Le Soir, article du 21.02.2013 :
« Un enfant qui a suivi sa scolarité dans une école proposant de la pédagogie active de type Freinet, Montessori ou Steiner obtient de moins bons résultats en mathématiques au sortir de l’école primaire que celui qui a suivi un cursus traditionnel. C’est la conclusion à laquelle arrive l’étude de Jerissa de Bilde (KUL) qui porte sur un échantillon de 6 000 élèves répartis dans 190 écoles primaires. Selon la chercheuse de la KUL, alors que les enfants des écoles “alternatives” montrent de meilleures aptitudes durant les premières années d’apprentissage que leurs camarades plongés dans l’enseignement traditionnel, la tendance s’inverserait par la suite, non seulement en mathématiques mais aussi en lecture et orthographe. Jerissa de Bilde observe par ailleurs que les enfants qui suivent un enseignement construit sur le modèle “actif” montrent un enthousiasme similaire à celui de leurs camarades du “traditionnel” alors que l’autonomie et la liberté constitutives de la pédagogie active seraient des gages de plus d’adhésion. »

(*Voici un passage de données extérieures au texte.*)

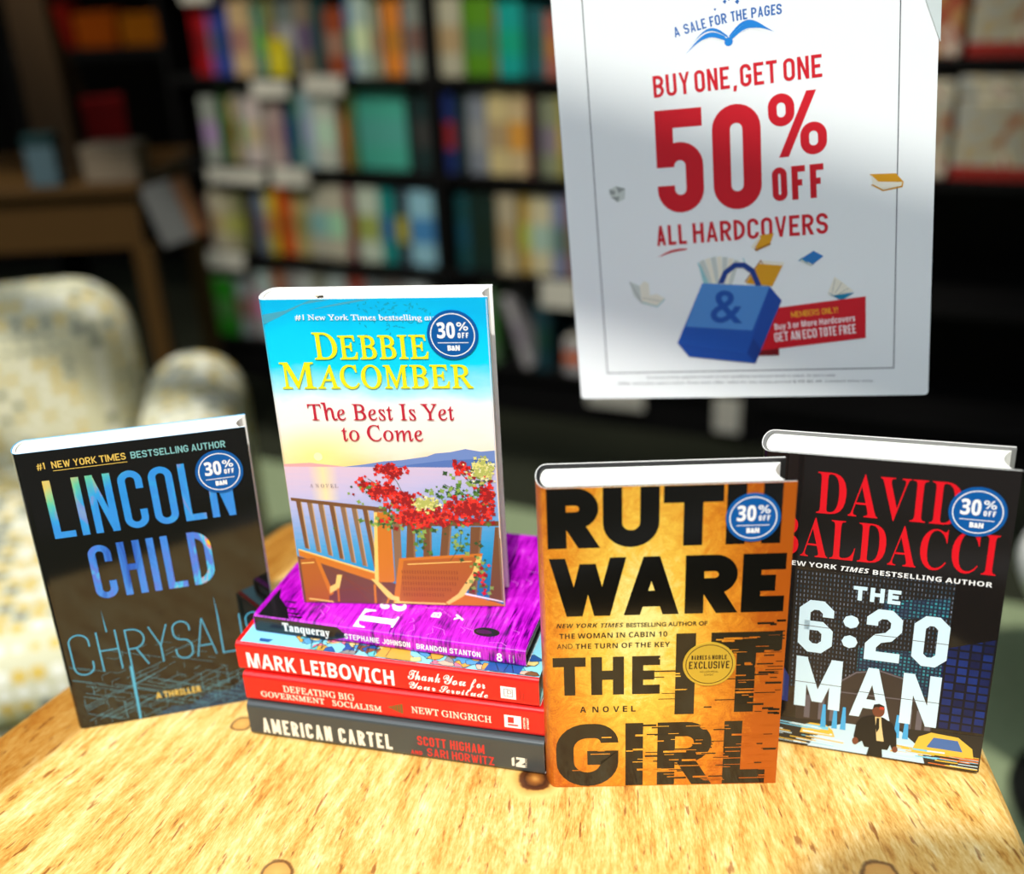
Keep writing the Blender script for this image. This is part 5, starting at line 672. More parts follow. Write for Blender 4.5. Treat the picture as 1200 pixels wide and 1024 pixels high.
def sticker(root, u, v, r, fn, kind='price', name='price_sticker'):
    s = Mesh(); D = .0009
    f2 = lambda a, b, d: fn(u+a, v+b, d+D)
    n = 48
    vs = [fn(u+r*math.cos(2*pi*i/n), v+r*math.sin(2*pi*i/n), q) for q in (.0003, D) for i in range(n)]
    base = sticker_blue if kind == 'price' else mat('sticker_gold', (214, 178, 58), .35, .25)
    s.add(vs, [(i, (i+1) % n, n+(i+1) % n, n+i) for i in range(n)]+[tuple(n+i for i in range(n))], base)
    A = Art(s, f2)
    if kind == 'price':
        A.disc(0, 0, r*.875, white_ink, r*.835)
        A.text('B', '30', -r*.6, -r*.13, r*.7, r*.64, white_ink, bold=r*.012)
        A.text('K', '%', r*.17, r*.17, r*.45, r*.34, white_ink, bold=r*.085)
        A.text('K', 'OFF', r*.2, -r*.13, r*.42, r*.22, white_ink, bold=r*.045, gap=r*.05)
        A.rect(-r*.6, -r*.33, r*.6, -r*.3, white_ink)
        A.text('B', 'B&N', -r*.23, -r*.64, r*.48, r*.22, white_ink, bold=r*.012)
    else:
        ink = mat('ink_brown', (60, 40, 8), .5)
        A.disc(0, 0, r*.9, ink, r*.87)
        A.text('K', 'BARNES', -r*.68, r*.22, r*.58, r*.2, ink, bold=r*.035); A.text('S', '&', -r*.06, r*.22, r*.12, r*.2, ink)
        A.text('K', 'NOBLE', r*.1, r*.22, r*.56, r*.2, ink, bold=r*.035)
        A.text('K', 'EXCLUSIVE', -r*.77, -r*.2, r*1.54, r*.34, ink, bold=r*.05)
        A.text('S', 'INCLUDES SPECIAL', -r*.34, -r*.38, r*.7, r*.08, ink); A.text('S', 'CONTENT', -r*.18, -r*.52, r*.36, r*.08, ink)
    o = s.build(name, root)
    o['label'] = 'round blue thirty percent off price sticker' if kind == 'price' else 'round gold exclusive edition sticker'
    return o
def stand(x, y, yaw, lean, tw, z0=0.):
    a = Vector((math.cos(yaw), math.sin(yaw), 0)); b = Vector((-math.sin(yaw), math.cos(yaw), 0)); Z = Vector((0, 0, 1))
    up = Z*math.cos(lean)+b*math.sin(lean); bk = b*math.cos(lean)-Z*math.sin(lean)
    a2 = a*math.cos(tw)+up*math.sin(tw); u2 = up*math.cos(tw)-a*math.sin(tw)
    m = Matrix.Identity(4)
    for i in range(3): m[i][0], m[i][1], m[i][2] = a2[i], bk[i], u2[i]
    m.translation = (x, y, z0); return m
front = lambda u, v, d: (u/1000, -d, v/1000)
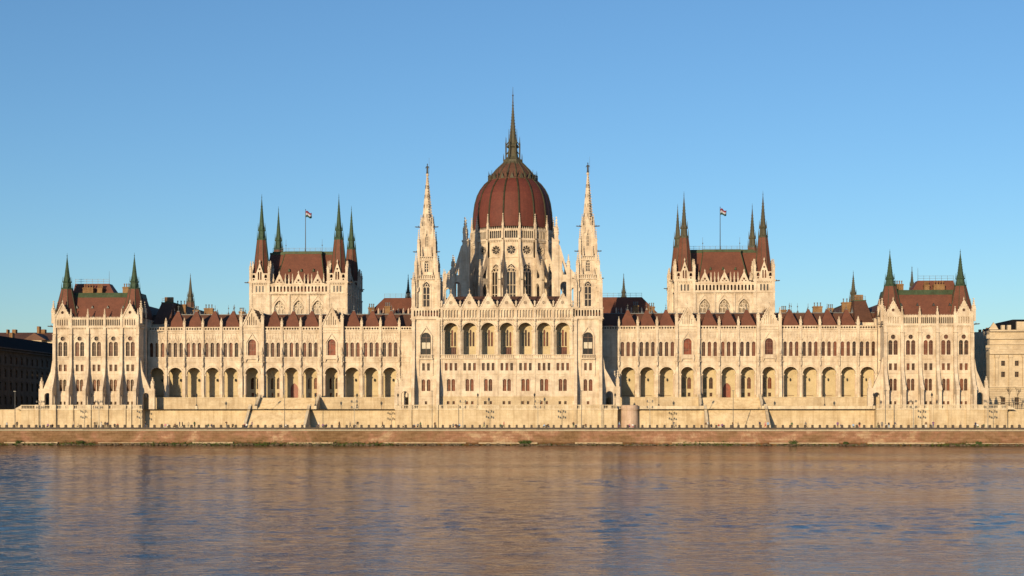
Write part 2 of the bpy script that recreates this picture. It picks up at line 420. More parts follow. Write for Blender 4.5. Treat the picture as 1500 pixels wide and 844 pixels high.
def railing(mb, x0, x1, y, z, h=1.1, step=1.6, mat='lead'):
    for k in (0.5, 1.0): mb.box(x0, x1, z + h * k - .035, z + h * k + .035, -y - .03, -y + .03, mat)
    n = max(1, int(abs(x1 - x0) / step))
    for i in range(n + 1):
        x = x0 + (x1 - x0) * i / n; mb.box(x - .035, x + .035, z, z + h * 1.08, -y - .03, -y + .03, mat)
# NOTE in the default frame w = -Y, so w = -y

def metal_spire(mb, x, y, z0, zl, zt, zp, r0, rl, shaft='tile', metal='copper', n=8):
    """tiled steep roof z0..zl, open lantern zl..zt with spikes, needle to zp"""
    mb.lathe(x, -y, [(r0, z0), (r0 * .93, z0 + .5), (rl * 1.15, zl)], n, mat=shaft)
    for k in range(n if r0 > 1.5 else 0):
        a = pi / n + 2 * pi * k / n
        mb.tube((x + r0 * cos(a), z0, -y + r0 * sin(a)), (x + rl * 1.15 * cos(a), zl, -y + rl * 1.15 * sin(a)), .09, .07, 4, metal)
    h = zt - zl
    mb.lathe(x, -y, [(rl * 1.2, zl), (rl * 1.25, zl + h * .08), (rl * 1.0, zl + h * .12), (rl * .86, zl + h * .2), (rl * .78, zl + h * .6), (rl * .95, zl + h * .66), (rl * .78, zl + h * .74), (rl * .6, zt), (rl * .3, zt + (zp - zt) * .45), (.07, zt + (zp - zt) * .86)], n, mat=metal)
    for k in range(n):
        a = pi / n + 2 * pi * k / n
        for rr, za, zb, t in ((rl * 1.12, zl + h * .05, zl + h * .62, .13), (rl * .92, zl + h * .62, zl + h * 1.15, .10)):
            mb.tube((x + rr * cos(a), za, -y + rr * sin(a)), (x + rr * cos(a), zb, -y + rr * sin(a)), t, .02, 4, metal)
    for j in range(7):
        r = rl * .55 * (1 - j / 9) + .04; z = zt + (zp - zt) * .8 * j / 8
        for k in range(0, n, 2):
            a = pi / n + 2 * pi * k / n; mb.box(x + r * cos(a) - .08, x + r * cos(a) + .08, z - .08, z + .08, -y + r * sin(a) - .08, -y + r * sin(a) + .08, metal)
    zz = zt + (zp - zt) * .86
    mb.tube((x, zz - .3, -y), (x, zp, -y), .07, .03, 5, metal)
    mb.lathe(x, -y, [(.02, zz), (.17, zz + .18), (.02, zz + .36)], 6, mat=metal)
    mb.lathe(x, -y, [(.02, zp - .8), (.12, zp - .68), (.02, zp - .56)], 6, mat=metal)

def hood(mb, cu, v, w, rise, wf, t=.14, d=.16):
    """pointed gablet moulding over a window"""
    mb.prism([(cu - w, v), (cu - w + t, v), (cu, v + rise - t * 1.4), (cu + w - t, v), (cu + w, v), (cu, v + rise)], wf, wf + d)

def flyer(name, parent, x, ang, y, zt, zm, out, zb, pin_tip, thick, hole=True, mat='stone'):
    """side buttress in the plane of local (u,v): starts at u=0, slopes outward; arch opening through it"""
    mb = MB((x, y, 0), ang)
    poly = [(0, zb), (out, zb), (out, zm), (out - 1.35, zm), (0.9, zm + (zt - zm) * .62), (0.45, zt), (0, zt + 1)]
    hs = [roundarch(out * .42, zb + .01, out * .40, (zm - zb) * .80)] if hole else []
    if hs: hs = [[(a, max(b, zb + .02)) for a, b in hs[0]]]
    mb.prism(poly, -thick / 2, thick / 2, mat, hs)
    o = build(mb, name, parent, (x, y, zb))
    px_, py_ = x + cos(ang) * (out - .68), y + sin(ang) * (out - .68)
    sub('pinnacle', pin_mesh(.42, 1.0, round(pin_tip - zm - 1.0, 1)), parent, px_, py_, zm)
    return o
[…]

Jerissa de Bilde, Jan Van Damme, Carl Lamote & Bieke De Fraine (2013). “Can alternative education increase children’searly school engagement? A longitudinal study from kindergarten to third grade.”, in School Effectiveness and School Improvement – An International Journal of Research, Policy and Practice, Volume 24, 2013 - Issue 2: Educational effectiveness approaches in early childhood research across Europe

Cette étude examine l'impact de l'éducation alternative sur un échantillon de 2776 enfants d’écoles flamandes traditionnelles et alternatives (Freinet et Waldorf), élèves qui ont été suivis de la maternelle jusqu’au CE2. Elle montre qu’il n’y a pas d'effet positif de l'éducation alternative sur l'engagement scolaire. En revanche, il a été constaté que dans l'éducation alternative, les enfants agissaient de manière moins indépendante que dans les écoles traditionnelles.